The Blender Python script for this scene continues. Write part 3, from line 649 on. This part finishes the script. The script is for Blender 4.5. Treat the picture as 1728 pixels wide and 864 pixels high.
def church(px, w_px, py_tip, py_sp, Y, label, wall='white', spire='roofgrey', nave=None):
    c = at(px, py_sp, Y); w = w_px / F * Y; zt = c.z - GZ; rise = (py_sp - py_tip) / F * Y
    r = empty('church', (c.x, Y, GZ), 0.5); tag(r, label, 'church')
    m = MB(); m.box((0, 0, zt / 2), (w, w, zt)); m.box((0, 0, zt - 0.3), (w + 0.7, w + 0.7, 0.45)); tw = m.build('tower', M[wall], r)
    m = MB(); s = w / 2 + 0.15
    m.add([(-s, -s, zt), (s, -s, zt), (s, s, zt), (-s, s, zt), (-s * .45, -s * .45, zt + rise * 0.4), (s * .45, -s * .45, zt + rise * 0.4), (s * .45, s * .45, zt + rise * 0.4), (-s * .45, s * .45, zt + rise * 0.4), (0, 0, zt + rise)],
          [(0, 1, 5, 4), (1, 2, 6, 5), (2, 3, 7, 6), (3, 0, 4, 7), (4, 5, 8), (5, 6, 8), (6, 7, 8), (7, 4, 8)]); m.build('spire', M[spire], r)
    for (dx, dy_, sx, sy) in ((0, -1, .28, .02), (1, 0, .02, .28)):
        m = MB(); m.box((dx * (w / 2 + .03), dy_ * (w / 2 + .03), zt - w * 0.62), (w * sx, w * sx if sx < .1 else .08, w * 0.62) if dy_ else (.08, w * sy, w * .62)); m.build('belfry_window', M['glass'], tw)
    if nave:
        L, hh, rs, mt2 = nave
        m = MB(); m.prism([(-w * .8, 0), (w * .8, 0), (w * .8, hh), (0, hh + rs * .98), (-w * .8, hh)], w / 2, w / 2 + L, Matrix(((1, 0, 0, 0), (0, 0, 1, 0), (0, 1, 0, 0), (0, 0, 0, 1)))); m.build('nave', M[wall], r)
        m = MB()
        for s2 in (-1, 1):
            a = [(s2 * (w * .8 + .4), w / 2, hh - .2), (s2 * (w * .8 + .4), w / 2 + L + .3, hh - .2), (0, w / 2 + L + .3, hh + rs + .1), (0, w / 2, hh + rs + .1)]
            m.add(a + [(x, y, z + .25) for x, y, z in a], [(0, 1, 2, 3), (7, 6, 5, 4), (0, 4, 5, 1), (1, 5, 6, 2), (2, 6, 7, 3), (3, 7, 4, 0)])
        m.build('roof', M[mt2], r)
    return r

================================

> **Goal**
Retype the material in full. Each word must match.

> **Solution for this problem**
The Blender Python script for this scene continues. Write part 3, from line 649 on. This part finishes the script. The script is for Blender 4.5. Treat the picture as 1728 pixels wide and 864 pixels high.
def church(px, w_px, py_tip, py_sp, Y, label, wall='white', spire='roofgrey', nave=None):
    c = at(px, py_sp, Y); w = w_px / F * Y; zt = c.z - GZ; rise = (py_sp - py_tip) / F * Y
    r = empty('church', (c.x, Y, GZ), 0.5); tag(r, label, 'church')
    m = MB(); m.box((0, 0, zt / 2), (w, w, zt)); m.box((0, 0, zt - 0.3), (w + 0.7, w + 0.7, 0.45)); tw = m.build('tower', M[wall], r)
    m = MB(); s = w / 2 + 0.15
    m.add([(-s, -s, zt), (s, -s, zt), (s, s, zt), (-s, s, zt), (-s * .45, -s * .45, zt + rise * 0.4), (s * .45, -s * .45, zt + rise * 0.4), (s * .45, s * .45, zt + rise * 0.4), (-s * .45, s * .45, zt + rise * 0.4), (0, 0, zt + rise)],
          [(0, 1, 5, 4), (1, 2, 6, 5), (2, 3, 7, 6), (3, 0, 4, 7), (4, 5, 8), (5, 6, 8), (6, 7, 8), (7, 4, 8)]); m.build('spire', M[spire], r)
    for (dx, dy_, sx, sy) in ((0, -1, .28, .02), (1, 0, .02, .28)):
        m = MB(); m.box((dx * (w / 2 + .03), dy_ * (w / 2 + .03), zt - w * 0.62), (w * sx, w * sx if sx < .1 else .08, w * 0.62) if dy_ else (.08, w * sy, w * .62)); m.build('belfry_window', M['glass'], tw)
    if nave:
        L, hh, rs, mt2 = nave
        m = MB(); m.prism([(-w * .8, 0), (w * .8, 0), (w * .8, hh), (0, hh + rs * .98), (-w * .8, hh)], w / 2, w / 2 + L, Matrix(((1, 0, 0, 0), (0, 0, 1, 0), (0, 1, 0, 0), (0, 0, 0, 1)))); m.build('nave', M[wall], r)
        m = MB()
        for s2 in (-1, 1):
            a = [(s2 * (w * .8 + .4), w / 2, hh - .2), (s2 * (w * .8 + .4), w / 2 + L + .3, hh - .2), (0, w / 2 + L + .3, hh + rs + .1), (0, w / 2, hh + rs + .1)]
            m.add(a + [(x, y, z + .25) for x, y, z in a], [(0, 1, 2, 3), (7, 6, 5, 4), (0, 4, 5, 1), (1, 5, 6, 2), (2, 6, 7, 3), (3, 7, 4, 0)])
        m.build('roof', M[mt2], r)
    return r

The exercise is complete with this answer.